Em 1995, Silvio de Abreu criou em sua novela A Próxima Vítima uma família negra, os Noronha – Cléber (Antonio Pitanga) e Fátima (Zezé Motta), os pais; Sidney (Norton Nascimento), Jefferson (Lui Mendes) e Patrícia (Camila Pitanga), os filhos; a empregada Marizete (Catarina Abdalla), que era branca. Seu objetivo era mostrá-los como pessoas normais que eram e que todos os negros são, com problemas e alegrias comuns a qualquer pessoa. Mas foi acusado de mostrar uma família que não existia de verdade, imaginem. Felizmente não se andou para trás na construção desse núcleo, sendo dele inclusive um dos personagens que estavam na importante lista do horóscopo chinês que indicavam as vítimas do assassino misterioso: Cléber, que a certa altura da história é morto ao ser atirado no poço do elevador do prédio em que morava.

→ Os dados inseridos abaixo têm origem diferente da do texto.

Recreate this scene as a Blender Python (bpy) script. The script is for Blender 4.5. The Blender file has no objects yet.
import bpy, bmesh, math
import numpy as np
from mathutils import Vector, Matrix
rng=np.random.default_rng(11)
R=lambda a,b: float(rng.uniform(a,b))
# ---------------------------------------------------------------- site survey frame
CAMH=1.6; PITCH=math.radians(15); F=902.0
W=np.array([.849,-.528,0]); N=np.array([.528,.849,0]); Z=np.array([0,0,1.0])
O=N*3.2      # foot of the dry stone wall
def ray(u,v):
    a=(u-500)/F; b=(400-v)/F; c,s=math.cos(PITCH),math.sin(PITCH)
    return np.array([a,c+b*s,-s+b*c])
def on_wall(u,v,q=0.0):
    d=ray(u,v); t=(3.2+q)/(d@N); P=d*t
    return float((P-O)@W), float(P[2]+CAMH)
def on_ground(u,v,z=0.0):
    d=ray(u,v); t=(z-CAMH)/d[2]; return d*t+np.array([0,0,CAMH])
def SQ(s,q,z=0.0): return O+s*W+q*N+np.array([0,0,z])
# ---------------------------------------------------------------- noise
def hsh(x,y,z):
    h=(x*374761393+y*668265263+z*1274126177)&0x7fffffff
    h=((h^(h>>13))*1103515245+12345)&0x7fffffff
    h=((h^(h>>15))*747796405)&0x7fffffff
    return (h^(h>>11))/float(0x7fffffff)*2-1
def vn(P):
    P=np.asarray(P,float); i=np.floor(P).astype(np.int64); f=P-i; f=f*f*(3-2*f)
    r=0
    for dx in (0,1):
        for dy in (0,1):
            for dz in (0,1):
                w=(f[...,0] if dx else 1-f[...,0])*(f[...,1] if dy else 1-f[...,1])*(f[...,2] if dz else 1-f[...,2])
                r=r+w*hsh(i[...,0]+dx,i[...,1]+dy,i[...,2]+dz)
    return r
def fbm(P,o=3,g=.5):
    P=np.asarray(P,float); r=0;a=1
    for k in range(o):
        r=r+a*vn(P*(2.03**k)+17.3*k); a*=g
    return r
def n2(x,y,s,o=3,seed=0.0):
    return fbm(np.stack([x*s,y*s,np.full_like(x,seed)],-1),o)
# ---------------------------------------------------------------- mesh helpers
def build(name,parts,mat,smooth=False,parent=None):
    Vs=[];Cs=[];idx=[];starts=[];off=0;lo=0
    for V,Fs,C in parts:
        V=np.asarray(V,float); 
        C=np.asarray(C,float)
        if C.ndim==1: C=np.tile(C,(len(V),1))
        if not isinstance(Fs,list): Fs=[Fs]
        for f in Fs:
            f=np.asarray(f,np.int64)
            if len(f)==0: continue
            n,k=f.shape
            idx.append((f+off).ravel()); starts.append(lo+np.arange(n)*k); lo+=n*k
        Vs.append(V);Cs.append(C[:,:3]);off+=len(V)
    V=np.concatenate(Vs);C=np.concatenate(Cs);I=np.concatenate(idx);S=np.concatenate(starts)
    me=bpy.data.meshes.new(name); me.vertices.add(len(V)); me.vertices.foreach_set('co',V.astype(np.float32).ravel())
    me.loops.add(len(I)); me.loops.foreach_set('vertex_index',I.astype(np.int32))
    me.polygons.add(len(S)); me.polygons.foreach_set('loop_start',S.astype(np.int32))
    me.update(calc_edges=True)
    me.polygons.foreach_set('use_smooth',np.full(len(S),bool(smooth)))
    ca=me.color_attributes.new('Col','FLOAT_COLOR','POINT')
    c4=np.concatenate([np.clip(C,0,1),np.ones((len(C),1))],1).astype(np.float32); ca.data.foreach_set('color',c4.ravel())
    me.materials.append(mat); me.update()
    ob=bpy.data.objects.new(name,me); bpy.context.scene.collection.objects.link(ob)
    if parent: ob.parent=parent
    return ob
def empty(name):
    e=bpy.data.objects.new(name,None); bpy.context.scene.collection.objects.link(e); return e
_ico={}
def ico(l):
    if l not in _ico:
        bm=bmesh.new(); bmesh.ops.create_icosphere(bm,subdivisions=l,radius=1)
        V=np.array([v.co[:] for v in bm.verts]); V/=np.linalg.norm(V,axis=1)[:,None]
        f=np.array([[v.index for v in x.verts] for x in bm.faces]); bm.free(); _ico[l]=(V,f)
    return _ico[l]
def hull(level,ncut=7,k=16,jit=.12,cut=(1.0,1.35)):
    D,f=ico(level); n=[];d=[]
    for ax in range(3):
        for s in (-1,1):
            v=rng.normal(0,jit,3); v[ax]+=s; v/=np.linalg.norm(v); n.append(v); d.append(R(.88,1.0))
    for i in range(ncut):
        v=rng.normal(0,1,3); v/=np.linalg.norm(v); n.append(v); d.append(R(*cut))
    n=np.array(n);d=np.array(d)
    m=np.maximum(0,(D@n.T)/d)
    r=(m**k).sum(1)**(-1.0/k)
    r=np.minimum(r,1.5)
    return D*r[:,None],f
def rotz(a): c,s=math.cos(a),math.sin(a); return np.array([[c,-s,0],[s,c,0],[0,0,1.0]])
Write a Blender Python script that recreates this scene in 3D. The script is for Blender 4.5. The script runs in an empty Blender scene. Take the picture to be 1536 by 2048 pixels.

Porto dos Milagres (2001), de Aguinaldo Silva e Ricardo Linhares com base em Jorge Amado, causou alguma celeuma junto ao movimento negro, já que era um contrassenso – a exemplo do que se repete agora em Segundo Sol – que uma história passada na Bahia tivesse tão poucos atores negros em seu elenco.

Marcos Palmeira e Camila Pitanga em Porto dos Milagres
Marcos Palmeira e Camila Pitanga em Porto dos Milagres Divulgação

Evidente que essa não é uma lista completa das novelas que tiveram algum problema ou “ruído” na representatividade negra entre seus personagens e tramas; a intenção é demonstrar como essa é uma questão bastante antiga, como o é na sociedade brasileira. Às portas da terceira década do século 21, é lamentável que não seja natural a representação de diversos estratos da nossa sociedade e da composição da nossa população num produto de tão vasto alcance como a telenovela. A discussão é necessária uma vez mais, para que outras determinações que não as comerciais, de faturamento e audiência ditem escolhas aparentemente tão simples quanto o elenco uma novela passada na Bahia.